Vice-President Kashim Shettima has identified education as a public investment with higher returns.
He also said every additional year in school increases lifetime earnings and reduces the risks of fragility and conflict.
Mr Shettima spoke at a high-level event organised by the Permanent Missions of Italy and Nigeria, along with Global Partnership for Education (GPE) in New York.
The event held on the margins of the ongoing 80th Session of the United Nations General Assembly (UNGA).
The event was hosted to discuss the opportunities investing in quality education presents to the world.
Mr Shettima noted that a well targeted education financing addresses the root causes of instability, extreme poverty and youth unemployment, noting that GPE multiplies impact through financing, policy support and targeted incentives.
According to him, GPE mobilises domestic resources and co-financing, multiplying the impact of every dollar invested.
Mr Shettima said GPE multiplier and co-financing mechanism had unlocked billions of funding beyond GPE’s grants.
He said, “GPE has a record of mobilising partners and delivering results at scale.
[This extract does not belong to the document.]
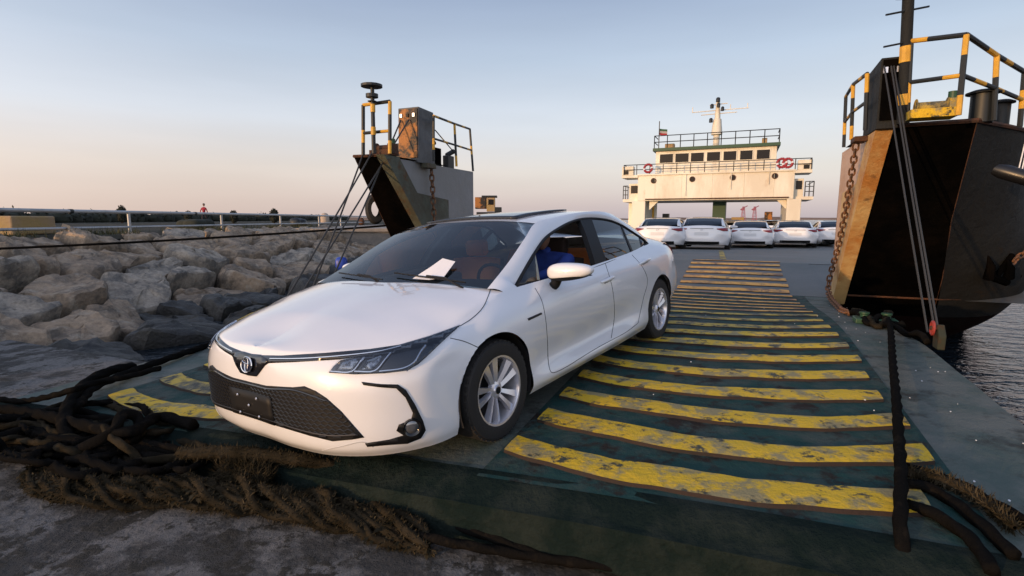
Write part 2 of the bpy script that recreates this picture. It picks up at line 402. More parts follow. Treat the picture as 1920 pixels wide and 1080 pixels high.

Over recent years, the partnership has approved and disbursed significant grant volumes and leveraged innovative financing to reach millions of children. In 2024 alone, GPE approved over US$1.2 billion in new grants, and mobilised more than US$1.5 billion in cofinancing – evidence that the partnership’s model works when it is funded and prioritised.
“It is important to acknowledge that GPE cannot fulfill its mission without predictable and adequate replenishment. In the 2021– 2025 cycle, GPE raised approximately US$4.2 billion, a significant achievement, yet still short of what is needed to fully transform education.”
Mr Shettima said that Nigeria was expanding early childhood access, improving teachers training and investing in marginalised regions.
“A notable GPE grant in Nigeria is helping us to integrate religious schoolchildren into main stream education and train teachers across states, especially to support girls education,” he said.
He urged donors to safeguard and increase official development assistance for basic education.
Mr Shettima also urged donors to prioritise flexible and predictable funding to strengthen systems, and support targeted initiatives such as girls’ education accelerators that deliver significant social returns.
He further noted that fully funded replenishment would unlock the essential grants and technical assistance needed in the countries where the impact would be most profound.
“Nigeria stands ready to work with all partners to make GPE 2030 a turning point and replenishment that delivers both scale and measurable learning for the children we are privileged to serve. We hope that our collective action match the scale of our children’s promise, ” Mr Shettima added.
Responding, Chair, Board of Directors of GPE, Jakaya Kikwete, said the organisation would launch its most ambitious financing campaign to mobilise five million dollars investment.
He added that with the investment, GPE would remobilise another $10 billion from other innovative financiers.
He added, “Together, we will improve education for nearly 750 million children and train 10 million teachers by 2030. I’m delighted to announce that GPE already received 50 million dollars in early pledges from private and philanthropic donors. Transforming education system is essential so is transforming education financing. We must shift away from short- time fragmented support to long term sustainable investment strategies.”
According to Mr Kikwete, education gives reason to hope and opens new pathways to growth, peace and opportunity.
He added that in the past 50 years, education had given half of the global economic growth.
He stated, “But our concern today is the next 50 years, the largest generation of children and youths in history is coming of age. Most lives in sub-saharan Africa and in Asia. A quality education is not only their fundamental right but also the key to unlocking their potential.”